Prepared Text for Board Meeting  (Election)

May 11, 2009

Marc A. Schare

 614 791-0067 Work -  614 791-1779 Fax

marc9@aol.com

 

Analyzing election results is a lot like trying to pinpoint the reason for a stock market decline in any one given day. There are a lot of opinions and most of them are   wrong because you are trying to assess the actions of 10,000 people and tie them all in a neat little bow. The truth is that each person who voted yes had a unique reason for doing so, and each person who voted no had a unique reason for doing so and each person who made the decision not to vote had a reason for doing so. So why did our levy fail?  

 

Some people say it was the economy. Around the state, ODE reports a levy passage rate of 65% but when you look in our peer group of districts trying to pass new operating tax levys, the passage rate drops to below 33%. To be sure, the economy played a role in the result and we have to acknowledge that with declining incomes in Worthington, the extra $500 would represent a hardship to a considerable number of people, however, it is not clear that new tax levys did any worse in May statewide than in other years. In the spring of 2008, for example, the statewide passage of new levys was around 25% and in spring of 2007, the rate was 30%, although the last two figures include bonds and PI levys.

 

Some people say that there was no sense of urgency and nothing at stake. Unfortunately, detailing “what is at stake” is eduworld lingo for “let’s get a cut list and start threatening people”. It’s my hope that before we go down that path, we take a deep breath and fully assess the situation. You’ve got at least one board member who will take a very critical view towards a cut list when we continue to have a surplus through 2011, especially when we’ve got operating contingency funds and a budget free from worry about capital emergencies.

 

Still others claim it was the concept of the three year levy cycle. I’m sensitive to this argument because I had advocated for community engagement to try and get at the question of how much and how often.  Is it impossible to do meaningful community engagement with regard to a levy cycle?  Perhaps, but no more difficult than community engagement to define a 21st century education.  Expenditure increases as a function of new programming, inflation and enrollment might be a good place to start.

 


 

So, where do we go from here? Here are some thoughts in no particular order:

 

1) Community Engagement to try and get at the question of how much and how often.

 

2) A high-low version of the forecast to estimate the “need” after the state budget is finalized.

 

3) An analysis of what practices can be eliminated without effecting the quality. Two ideas are often suggested along these lines. First, is middle school team teaching something that we could eliminate and second, is it time to claim some of the economies of scale that you don’t get with 11 small elementary schools and 4 small middle schools.  Can we alleviate space constraints and improve building utilization by moving sixth graders to the middle school or changing our buildings to be K-3 and 4-6. Parents may hate the idea, but neighborhood K-6 schools come at a price and Worthington should be made aware of that.

 

4) A review of the ending cash balance policy that was implicit in the last levy request.

 

5) A zero based budgeting approach rather than an inflation based budget approach might yield savings.
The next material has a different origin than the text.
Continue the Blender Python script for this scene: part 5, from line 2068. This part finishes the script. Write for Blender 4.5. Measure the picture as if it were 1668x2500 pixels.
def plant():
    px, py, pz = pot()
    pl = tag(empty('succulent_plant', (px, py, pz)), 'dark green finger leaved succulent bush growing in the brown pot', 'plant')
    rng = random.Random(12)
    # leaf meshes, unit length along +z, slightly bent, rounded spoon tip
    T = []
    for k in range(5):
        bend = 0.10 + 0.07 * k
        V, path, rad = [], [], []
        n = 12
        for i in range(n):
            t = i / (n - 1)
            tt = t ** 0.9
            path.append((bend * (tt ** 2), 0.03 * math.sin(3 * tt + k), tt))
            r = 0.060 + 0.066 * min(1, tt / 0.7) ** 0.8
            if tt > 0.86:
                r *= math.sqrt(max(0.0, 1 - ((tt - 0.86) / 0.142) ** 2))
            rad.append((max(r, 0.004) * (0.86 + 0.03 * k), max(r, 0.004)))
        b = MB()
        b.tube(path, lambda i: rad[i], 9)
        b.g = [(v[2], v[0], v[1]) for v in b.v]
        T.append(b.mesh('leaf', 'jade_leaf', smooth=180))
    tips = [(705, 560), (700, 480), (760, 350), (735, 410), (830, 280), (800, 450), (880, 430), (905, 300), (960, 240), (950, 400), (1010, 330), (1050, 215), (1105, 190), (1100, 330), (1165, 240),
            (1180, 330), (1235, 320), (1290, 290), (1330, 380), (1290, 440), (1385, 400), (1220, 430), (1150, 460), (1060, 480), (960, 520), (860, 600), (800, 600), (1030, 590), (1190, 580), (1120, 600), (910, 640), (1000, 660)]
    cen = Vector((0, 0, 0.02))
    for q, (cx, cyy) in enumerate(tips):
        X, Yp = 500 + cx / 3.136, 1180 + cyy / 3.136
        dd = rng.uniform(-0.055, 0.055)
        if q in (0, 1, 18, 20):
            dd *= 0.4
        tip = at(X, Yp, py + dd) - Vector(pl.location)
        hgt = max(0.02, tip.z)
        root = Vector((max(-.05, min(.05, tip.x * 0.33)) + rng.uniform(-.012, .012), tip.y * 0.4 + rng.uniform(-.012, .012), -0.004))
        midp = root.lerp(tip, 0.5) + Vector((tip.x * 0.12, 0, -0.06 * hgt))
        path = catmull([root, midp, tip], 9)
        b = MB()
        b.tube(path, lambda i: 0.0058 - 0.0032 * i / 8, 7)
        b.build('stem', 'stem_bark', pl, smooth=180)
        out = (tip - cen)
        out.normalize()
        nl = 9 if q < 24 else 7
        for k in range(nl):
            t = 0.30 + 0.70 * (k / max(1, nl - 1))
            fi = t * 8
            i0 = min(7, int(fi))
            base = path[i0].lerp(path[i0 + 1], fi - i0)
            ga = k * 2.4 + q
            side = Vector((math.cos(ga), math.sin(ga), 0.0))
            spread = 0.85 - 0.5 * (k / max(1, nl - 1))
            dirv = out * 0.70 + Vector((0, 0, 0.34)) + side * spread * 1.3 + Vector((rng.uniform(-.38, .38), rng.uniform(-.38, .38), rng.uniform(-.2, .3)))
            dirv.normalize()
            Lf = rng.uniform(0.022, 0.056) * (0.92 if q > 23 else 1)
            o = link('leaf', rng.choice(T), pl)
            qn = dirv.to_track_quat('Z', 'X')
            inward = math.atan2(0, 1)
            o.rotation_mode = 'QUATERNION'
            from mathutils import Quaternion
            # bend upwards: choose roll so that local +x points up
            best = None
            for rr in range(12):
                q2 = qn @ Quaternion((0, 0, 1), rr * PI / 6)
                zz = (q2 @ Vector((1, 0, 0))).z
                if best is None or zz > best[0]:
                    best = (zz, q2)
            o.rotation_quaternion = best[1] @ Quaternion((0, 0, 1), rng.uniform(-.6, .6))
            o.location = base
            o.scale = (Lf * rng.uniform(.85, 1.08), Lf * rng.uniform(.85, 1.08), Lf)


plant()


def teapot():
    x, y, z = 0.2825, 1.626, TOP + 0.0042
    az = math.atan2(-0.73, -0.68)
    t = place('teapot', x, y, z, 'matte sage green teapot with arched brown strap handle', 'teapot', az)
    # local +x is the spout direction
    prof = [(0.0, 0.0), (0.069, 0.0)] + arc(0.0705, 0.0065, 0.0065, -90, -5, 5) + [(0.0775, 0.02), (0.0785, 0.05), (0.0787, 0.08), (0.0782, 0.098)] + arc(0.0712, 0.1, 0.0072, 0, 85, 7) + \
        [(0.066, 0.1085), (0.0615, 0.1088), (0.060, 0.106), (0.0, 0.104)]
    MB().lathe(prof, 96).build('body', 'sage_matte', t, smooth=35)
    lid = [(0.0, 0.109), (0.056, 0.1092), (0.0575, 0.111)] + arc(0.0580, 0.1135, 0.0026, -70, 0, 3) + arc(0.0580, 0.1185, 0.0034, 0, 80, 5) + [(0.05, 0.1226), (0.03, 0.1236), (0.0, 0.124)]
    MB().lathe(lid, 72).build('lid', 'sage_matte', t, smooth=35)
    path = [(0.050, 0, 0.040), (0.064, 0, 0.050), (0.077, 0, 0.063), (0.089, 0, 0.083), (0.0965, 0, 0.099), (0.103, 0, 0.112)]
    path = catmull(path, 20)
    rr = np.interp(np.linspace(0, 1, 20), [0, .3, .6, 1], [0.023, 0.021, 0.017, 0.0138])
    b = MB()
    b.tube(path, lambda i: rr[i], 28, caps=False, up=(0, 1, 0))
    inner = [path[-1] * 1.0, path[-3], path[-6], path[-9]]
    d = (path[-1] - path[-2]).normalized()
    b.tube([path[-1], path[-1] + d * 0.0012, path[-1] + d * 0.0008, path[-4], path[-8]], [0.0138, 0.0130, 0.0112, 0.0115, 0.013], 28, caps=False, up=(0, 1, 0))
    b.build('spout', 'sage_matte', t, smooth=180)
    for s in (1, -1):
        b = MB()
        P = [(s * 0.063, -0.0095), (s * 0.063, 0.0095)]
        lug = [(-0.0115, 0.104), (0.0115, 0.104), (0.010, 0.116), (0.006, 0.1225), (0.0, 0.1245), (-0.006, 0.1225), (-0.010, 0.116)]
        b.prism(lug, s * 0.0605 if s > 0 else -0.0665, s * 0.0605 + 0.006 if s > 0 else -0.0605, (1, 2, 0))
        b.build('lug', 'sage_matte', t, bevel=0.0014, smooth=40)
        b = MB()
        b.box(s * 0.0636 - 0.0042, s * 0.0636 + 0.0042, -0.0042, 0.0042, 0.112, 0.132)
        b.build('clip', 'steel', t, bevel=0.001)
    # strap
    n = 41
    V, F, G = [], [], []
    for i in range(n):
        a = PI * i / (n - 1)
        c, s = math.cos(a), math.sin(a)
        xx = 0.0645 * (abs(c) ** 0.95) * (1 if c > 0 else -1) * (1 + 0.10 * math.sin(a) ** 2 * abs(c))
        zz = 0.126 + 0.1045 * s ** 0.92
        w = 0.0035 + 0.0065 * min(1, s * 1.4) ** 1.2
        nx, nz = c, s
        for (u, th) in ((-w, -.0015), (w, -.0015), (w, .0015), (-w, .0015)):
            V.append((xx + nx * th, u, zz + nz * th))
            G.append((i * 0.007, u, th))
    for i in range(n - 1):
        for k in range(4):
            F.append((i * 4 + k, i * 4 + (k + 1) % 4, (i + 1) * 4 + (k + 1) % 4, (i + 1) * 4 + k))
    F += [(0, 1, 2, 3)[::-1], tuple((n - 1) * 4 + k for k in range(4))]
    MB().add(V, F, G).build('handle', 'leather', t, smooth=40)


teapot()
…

We had an implicit inflation rate of 5% for purchased services in the last forecast. Was that the right number?

 

6) We can try an empowered treasurers advisory committee that monitors, reports and provides oversight over district finances. The committee should report directly to the Board of Education and indeed, to the community with regular reports.

 

Finally, in some ways, and for some people, the levy vote was a referendum on our collective bargaining agreements. It’s not productive to have the discussion at a board meeting, but I think that both management and labor might jointly consider whether the last contracts may have been, in retrospect, unaffordable to the people in Worthington and if so, whether anything can be done about it.

 

To be sure, none of these things, or all of these things, wouldn’t negate the requirement for a levy sooner or later, but I think we need to start demonstrating sensitivity to hard economic times if we hope to win widespread community support anytime soon.